**EXERCISE REQUIREMENTS:**
All lines from the one with "The Blender Python" through the one with "bev=.004).obj(nm, M['trim'], smooth=False))", and only those, are to be reproduced exactly, both ends included.

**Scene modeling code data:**
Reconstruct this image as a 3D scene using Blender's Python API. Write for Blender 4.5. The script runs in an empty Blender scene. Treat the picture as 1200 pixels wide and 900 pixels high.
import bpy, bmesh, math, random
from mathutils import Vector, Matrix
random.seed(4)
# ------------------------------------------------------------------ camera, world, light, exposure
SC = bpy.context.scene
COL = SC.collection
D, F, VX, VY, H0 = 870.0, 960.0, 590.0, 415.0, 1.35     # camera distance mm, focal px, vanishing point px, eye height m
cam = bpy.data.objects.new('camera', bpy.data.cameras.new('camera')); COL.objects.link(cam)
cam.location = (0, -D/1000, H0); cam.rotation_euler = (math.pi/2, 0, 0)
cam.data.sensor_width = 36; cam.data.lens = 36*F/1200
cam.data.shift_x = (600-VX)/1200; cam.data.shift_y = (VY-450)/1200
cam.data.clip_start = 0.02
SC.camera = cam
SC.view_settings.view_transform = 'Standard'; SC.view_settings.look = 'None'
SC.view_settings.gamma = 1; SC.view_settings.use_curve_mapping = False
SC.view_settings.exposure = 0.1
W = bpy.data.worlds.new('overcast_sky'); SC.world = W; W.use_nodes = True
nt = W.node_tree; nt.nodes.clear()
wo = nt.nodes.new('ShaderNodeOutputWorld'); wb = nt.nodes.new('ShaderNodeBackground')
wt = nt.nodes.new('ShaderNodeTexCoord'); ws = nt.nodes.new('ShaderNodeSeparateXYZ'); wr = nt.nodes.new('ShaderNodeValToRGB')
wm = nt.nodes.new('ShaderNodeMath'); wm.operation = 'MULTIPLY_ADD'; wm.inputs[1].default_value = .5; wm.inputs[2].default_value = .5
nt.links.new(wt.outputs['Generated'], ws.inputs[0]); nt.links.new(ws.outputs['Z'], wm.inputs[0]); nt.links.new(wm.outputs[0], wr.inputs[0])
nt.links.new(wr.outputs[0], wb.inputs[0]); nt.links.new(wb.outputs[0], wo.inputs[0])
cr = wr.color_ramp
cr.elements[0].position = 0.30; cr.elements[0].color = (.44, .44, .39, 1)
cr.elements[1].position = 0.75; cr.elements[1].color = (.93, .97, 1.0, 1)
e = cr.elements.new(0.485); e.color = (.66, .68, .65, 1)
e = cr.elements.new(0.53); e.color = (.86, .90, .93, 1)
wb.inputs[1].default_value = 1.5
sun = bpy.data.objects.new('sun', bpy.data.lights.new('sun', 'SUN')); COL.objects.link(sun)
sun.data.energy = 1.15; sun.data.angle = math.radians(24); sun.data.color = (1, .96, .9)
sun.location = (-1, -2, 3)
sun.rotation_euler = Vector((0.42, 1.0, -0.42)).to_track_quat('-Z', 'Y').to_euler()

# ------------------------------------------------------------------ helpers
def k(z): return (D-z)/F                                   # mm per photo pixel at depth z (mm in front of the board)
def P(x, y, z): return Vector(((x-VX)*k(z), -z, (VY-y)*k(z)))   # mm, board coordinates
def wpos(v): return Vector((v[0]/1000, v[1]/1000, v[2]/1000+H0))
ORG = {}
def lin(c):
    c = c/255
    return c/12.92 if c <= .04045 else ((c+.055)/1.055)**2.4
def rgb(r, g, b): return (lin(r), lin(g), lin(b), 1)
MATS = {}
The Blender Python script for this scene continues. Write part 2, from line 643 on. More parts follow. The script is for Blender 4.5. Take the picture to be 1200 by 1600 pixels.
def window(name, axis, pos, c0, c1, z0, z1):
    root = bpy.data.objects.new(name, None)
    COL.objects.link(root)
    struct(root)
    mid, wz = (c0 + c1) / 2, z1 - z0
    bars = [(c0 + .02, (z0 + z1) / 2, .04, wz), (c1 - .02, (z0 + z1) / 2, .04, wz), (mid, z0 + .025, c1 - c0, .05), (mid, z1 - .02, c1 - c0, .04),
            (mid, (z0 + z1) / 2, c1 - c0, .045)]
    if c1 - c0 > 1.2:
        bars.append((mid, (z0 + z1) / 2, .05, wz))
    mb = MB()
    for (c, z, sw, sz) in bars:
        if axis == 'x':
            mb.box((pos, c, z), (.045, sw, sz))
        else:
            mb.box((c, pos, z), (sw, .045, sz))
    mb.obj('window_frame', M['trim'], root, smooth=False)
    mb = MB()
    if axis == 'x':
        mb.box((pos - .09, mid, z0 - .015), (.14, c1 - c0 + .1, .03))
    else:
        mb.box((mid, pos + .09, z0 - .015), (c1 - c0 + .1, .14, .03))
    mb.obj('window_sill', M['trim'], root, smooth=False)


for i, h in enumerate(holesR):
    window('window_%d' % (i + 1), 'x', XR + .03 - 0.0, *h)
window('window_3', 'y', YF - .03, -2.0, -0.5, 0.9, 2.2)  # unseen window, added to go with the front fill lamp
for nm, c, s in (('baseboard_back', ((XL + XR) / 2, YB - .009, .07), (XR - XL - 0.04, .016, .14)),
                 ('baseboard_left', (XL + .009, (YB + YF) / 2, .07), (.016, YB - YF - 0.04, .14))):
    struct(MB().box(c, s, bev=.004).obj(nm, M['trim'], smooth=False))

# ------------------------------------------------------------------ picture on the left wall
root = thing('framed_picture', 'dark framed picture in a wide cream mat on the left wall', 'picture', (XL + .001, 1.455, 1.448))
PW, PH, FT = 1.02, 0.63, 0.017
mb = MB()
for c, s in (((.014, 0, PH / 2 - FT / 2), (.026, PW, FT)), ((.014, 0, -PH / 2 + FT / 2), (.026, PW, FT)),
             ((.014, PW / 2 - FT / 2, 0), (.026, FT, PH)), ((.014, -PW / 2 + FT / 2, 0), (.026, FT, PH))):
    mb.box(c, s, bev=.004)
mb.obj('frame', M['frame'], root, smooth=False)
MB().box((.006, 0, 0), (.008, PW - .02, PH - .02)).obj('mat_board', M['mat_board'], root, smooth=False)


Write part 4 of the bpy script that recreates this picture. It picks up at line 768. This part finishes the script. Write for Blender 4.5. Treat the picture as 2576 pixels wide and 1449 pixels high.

**EXERCISE ANSWER:**
The Blender Python script for this scene continues. Write part 2, from line 643 on. More parts follow. The script is for Blender 4.5. Take the picture to be 1200 by 1600 pixels.
def window(name, axis, pos, c0, c1, z0, z1):
    root = bpy.data.objects.new(name, None)
    COL.objects.link(root)
    struct(root)
    mid, wz = (c0 + c1) / 2, z1 - z0
    bars = [(c0 + .02, (z0 + z1) / 2, .04, wz), (c1 - .02, (z0 + z1) / 2, .04, wz), (mid, z0 + .025, c1 - c0, .05), (mid, z1 - .02, c1 - c0, .04),
            (mid, (z0 + z1) / 2, c1 - c0, .045)]
    if c1 - c0 > 1.2:
        bars.append((mid, (z0 + z1) / 2, .05, wz))
    mb = MB()
    for (c, z, sw, sz) in bars:
        if axis == 'x':
            mb.box((pos, c, z), (.045, sw, sz))
        else:
            mb.box((c, pos, z), (sw, .045, sz))
    mb.obj('window_frame', M['trim'], root, smooth=False)
    mb = MB()
    if axis == 'x':
        mb.box((pos - .09, mid, z0 - .015), (.14, c1 - c0 + .1, .03))
    else:
        mb.box((mid, pos + .09, z0 - .015), (c1 - c0 + .1, .14, .03))
    mb.obj('window_sill', M['trim'], root, smooth=False)


for i, h in enumerate(holesR):
    window('window_%d' % (i + 1), 'x', XR + .03 - 0.0, *h)
window('window_3', 'y', YF - .03, -2.0, -0.5, 0.9, 2.2)  # unseen window, added to go with the front fill lamp
for nm, c, s in (('baseboard_back', ((XL + XR) / 2, YB - .009, .07), (XR - XL - 0.04, .016, .14)),
                 ('baseboard_left', (XL + .009, (YB + YF) / 2, .07), (.016, YB - YF - 0.04, .14))):
    struct(MB().box(c, s, bev=.004).obj(nm, M['trim'], smooth=False))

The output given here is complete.